Highlands & Islands

UK government extends coastguard tugs coverage

Anglian Sovereign. Pic: Simon Riley/MCA
Image caption Emergency tugs stationed around the UK coast were withdrawn to save money

Temporary coverage by two emergency tugs for Scottish waters will run until March 2012, the UK government has said.

Tugs hired to carry out Maritime and Coastguard Agency (MCA) duties around the UK coastline were withdrawn earlier this year to save money.

Campaigns by councils and politicians saved tugs based on Lewis and Shetland.

Beyond March, the oil and gas industry has offered to support the MCA by deploying its chartered vessels in emergencies off the Northern Isles.

In October, an interim contract of three months was awarded by the UK government to Invergordon-based JP Knight.

The MCA said when that contract came to an end in January a new contract would be offered for tender until March.

Scotland Secretary Michael Moore said a long-term solution for the Western Isles and west Highlands had still to be agreed.

In a written statement, Mr Moore said: "I am pleased to confirm that the North Sea oil industry, led by Oil and Gas UK and its member companies, has indicated its willingness to offer support by establishing a call-off arrangement for their chartered vessels to be deployed in support of HM Coastguard in the event of an emergency.

"Detailed work is under way between operators, vessel owners and the Maritime and Coastguard Agency on working practices and necessary protocols governing the arrangements."

'Invaluable service'

Western Isles Council - Comhairle nan Eilean Siar - has welcomed the decision to keep the tugs operating until March but warned that a long term solution was needed for the west Highlands.

Leader Angus Campbell said: "Scotland Secretary Michael Moore has identified the oil and gas industry as being part of the answer for the Northern Isles but that is not a solution for the western waters.

"There remains a lot of work to be done to put in place an appropriate provision.

"Otherwise, come March and the end of the contract, we will be increasing the risk for mariners and the environment. We will continue to work with government to find a long-term solution to this crucial issue."

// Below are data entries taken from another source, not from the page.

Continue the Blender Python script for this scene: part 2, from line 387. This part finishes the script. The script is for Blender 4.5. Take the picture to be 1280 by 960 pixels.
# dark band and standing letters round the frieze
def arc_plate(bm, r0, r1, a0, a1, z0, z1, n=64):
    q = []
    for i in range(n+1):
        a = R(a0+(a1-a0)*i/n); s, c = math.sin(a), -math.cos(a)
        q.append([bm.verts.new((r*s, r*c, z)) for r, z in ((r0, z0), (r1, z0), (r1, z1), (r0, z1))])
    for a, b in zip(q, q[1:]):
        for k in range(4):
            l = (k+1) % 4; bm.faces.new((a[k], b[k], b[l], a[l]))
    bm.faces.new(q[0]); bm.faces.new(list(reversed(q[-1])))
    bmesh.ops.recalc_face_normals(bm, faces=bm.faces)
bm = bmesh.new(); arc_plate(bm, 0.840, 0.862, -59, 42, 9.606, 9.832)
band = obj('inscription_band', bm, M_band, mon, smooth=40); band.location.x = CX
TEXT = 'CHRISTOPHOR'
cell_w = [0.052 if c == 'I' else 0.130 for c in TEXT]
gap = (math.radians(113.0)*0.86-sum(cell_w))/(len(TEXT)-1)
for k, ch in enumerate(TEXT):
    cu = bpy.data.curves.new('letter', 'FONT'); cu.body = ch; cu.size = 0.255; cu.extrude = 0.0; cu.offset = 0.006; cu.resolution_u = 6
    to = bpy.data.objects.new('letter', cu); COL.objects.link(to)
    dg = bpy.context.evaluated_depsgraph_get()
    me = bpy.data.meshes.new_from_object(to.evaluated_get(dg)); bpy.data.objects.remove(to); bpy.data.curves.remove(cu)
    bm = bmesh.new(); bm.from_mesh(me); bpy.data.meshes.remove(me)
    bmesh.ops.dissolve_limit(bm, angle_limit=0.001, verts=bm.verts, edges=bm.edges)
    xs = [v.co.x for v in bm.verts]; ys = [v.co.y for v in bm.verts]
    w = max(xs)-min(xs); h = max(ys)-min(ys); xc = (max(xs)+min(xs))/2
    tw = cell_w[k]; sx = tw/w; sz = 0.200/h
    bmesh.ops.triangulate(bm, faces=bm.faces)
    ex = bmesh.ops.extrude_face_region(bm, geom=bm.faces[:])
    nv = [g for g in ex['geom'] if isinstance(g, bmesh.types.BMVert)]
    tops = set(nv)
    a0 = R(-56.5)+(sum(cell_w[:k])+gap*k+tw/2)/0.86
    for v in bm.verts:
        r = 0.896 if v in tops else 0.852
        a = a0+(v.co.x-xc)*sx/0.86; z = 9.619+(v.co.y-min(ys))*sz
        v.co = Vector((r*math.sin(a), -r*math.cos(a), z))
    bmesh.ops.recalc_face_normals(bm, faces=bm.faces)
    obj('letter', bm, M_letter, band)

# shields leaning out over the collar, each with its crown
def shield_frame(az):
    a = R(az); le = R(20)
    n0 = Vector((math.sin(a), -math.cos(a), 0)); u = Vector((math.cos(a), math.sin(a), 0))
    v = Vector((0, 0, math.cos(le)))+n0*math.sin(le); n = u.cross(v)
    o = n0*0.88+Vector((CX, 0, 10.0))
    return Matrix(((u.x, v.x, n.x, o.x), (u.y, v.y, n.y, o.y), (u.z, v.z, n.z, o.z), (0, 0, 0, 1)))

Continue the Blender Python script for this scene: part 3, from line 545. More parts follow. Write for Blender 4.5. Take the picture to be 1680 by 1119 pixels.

Richard Lochhead, Rural Affairs and Environment Secretary Richard Lochhead, said the tugs provided an "invaluable service".

He added: "The most important thing now is that a workable, long-term solution is found.

"It is encouraging that discussions with Oil and Gas UK may lead to a permanent solution in the Northern Isles. And I hope that a solution can also be found to cover the Western Isles area."